Fokker C.I/II/III

The Fokker C.I was a German reconnaissance biplane under development at the end of World War I.

The design was essentially an enlarged Fokker D.VII fighter with two seats and a 138 kW (185 hp) BMW IIIa engine.

The C.I was originally developed to sell to the German Army.

It never saw service in World War I, but Anthony Fokker managed to smuggle parts out of Germany at the time of the Armistice.

The prototype, V.38, was tested at Schwerin, and put into immediate production.

After the armistice, production continued in the Netherlands.

The C.I went into Dutch service after 16 were ordered in February 1919.

The USSR bought 42 C.Is.

The C.Is served in the reconnaissance and trainer roles.

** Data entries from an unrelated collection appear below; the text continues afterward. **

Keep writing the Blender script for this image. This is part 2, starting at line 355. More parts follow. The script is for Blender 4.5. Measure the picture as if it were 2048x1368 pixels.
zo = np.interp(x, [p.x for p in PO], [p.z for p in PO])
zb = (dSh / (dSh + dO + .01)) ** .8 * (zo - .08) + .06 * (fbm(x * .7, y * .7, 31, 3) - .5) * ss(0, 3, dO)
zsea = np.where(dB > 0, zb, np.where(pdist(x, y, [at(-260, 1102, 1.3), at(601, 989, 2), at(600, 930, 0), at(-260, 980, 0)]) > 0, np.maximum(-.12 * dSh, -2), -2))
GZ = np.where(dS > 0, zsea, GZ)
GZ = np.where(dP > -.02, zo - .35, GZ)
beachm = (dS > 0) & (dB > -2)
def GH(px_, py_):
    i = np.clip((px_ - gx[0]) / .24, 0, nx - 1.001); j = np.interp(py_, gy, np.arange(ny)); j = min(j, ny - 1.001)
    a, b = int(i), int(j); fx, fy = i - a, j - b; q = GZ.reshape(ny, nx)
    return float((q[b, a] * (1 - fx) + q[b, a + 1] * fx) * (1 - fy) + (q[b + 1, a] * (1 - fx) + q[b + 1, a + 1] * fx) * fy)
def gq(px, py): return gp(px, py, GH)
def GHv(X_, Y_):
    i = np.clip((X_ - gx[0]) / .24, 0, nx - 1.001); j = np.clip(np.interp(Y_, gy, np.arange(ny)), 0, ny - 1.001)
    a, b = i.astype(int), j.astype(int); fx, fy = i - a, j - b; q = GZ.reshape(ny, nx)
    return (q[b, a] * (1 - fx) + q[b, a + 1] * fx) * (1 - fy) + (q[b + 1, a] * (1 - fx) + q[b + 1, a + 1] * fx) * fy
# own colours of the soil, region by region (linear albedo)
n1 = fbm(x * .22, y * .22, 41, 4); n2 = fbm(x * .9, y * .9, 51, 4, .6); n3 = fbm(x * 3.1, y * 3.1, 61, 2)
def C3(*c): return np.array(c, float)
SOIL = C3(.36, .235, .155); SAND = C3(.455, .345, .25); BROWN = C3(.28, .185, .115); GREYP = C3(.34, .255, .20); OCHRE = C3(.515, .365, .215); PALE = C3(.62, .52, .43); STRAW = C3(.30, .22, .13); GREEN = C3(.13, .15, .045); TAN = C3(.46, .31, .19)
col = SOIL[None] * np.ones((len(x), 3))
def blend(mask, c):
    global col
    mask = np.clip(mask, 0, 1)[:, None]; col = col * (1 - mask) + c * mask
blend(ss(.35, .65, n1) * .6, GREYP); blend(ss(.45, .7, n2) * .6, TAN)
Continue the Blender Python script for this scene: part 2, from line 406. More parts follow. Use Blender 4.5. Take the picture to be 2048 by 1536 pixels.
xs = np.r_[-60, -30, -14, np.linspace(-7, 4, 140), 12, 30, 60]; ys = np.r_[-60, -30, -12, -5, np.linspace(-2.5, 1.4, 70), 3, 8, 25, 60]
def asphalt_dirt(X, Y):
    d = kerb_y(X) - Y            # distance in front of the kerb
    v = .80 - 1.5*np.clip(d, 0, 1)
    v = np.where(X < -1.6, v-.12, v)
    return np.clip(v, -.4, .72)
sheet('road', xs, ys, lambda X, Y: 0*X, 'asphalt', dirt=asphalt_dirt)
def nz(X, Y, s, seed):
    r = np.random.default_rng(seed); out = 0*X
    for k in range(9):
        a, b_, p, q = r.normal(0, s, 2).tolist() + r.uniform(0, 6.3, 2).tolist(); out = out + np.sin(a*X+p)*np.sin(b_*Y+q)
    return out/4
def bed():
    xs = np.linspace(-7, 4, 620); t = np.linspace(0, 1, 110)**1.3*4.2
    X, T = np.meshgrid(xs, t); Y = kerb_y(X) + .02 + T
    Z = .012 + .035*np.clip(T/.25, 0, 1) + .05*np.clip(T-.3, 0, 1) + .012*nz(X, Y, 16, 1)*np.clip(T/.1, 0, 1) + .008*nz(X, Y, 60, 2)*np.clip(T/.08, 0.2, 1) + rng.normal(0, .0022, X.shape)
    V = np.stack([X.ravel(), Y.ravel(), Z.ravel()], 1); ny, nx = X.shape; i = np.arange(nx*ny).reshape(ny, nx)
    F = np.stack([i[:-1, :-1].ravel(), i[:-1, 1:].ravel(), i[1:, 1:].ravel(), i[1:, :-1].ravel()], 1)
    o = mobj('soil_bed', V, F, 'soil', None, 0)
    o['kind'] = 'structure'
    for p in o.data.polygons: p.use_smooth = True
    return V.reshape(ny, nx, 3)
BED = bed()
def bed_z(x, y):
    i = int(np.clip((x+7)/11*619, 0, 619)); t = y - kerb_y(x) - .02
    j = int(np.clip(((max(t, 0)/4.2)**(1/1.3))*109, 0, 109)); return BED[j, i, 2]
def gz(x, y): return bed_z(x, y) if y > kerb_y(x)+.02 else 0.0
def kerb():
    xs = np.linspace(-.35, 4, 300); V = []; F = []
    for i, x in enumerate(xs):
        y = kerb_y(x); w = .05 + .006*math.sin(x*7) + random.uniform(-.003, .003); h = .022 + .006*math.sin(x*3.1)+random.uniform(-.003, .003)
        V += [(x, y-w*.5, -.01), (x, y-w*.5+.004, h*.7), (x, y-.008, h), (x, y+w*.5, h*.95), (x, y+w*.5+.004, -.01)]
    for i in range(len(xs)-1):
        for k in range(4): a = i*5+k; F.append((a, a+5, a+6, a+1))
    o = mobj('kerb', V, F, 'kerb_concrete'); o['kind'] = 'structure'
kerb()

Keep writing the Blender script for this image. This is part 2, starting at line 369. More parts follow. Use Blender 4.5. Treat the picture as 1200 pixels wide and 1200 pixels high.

The last C.I left service in 1936.

Variants

V.38

Prototype.

C.I

Two-seat reconnaissance aircraft, powered by a 138 kW (185 hp) BMW IIIa piston engine.

C.Ia

Improved version.

C.IW

Experimental floatplane version.

C.II

Three-seat passenger transport version, powered by a 138 kW (185 hp) BMW IIIa piston engine.

C.III

Two-seat advanced trainer version of the C.I, powered by a 164 kW (220 hp) Hispano-Suiza 8B engine.

Specifications

(C.I)

Crew

2

Length

7.23 m (23 ft 9 in)

Wingspan

10.5 m (34 ft 5 in)

Height

2.87 m (9 ft 5 in)

Wing area

26.3 m2 (283 sq ft)

Empty weight

855 kg (1,885 lb)

Gross weight

1,255 kg (2,767 lb)

Powerplant

1 × BMW IIIa 6-cyl water cooled inline piston engine, 138 kW (185 hp)

Performance

Maximum speed

175 km/h (109 mph, 94 kn)

Range

320 km (200 mi, 170 nmi)

Service ceiling

4,000 m (13,000 ft)

Armament

1 × fixed, forward-firing machine gun

1 × trainable, rearward-firing machine gun

Up to 50 kg (110 lb) of disposable stores.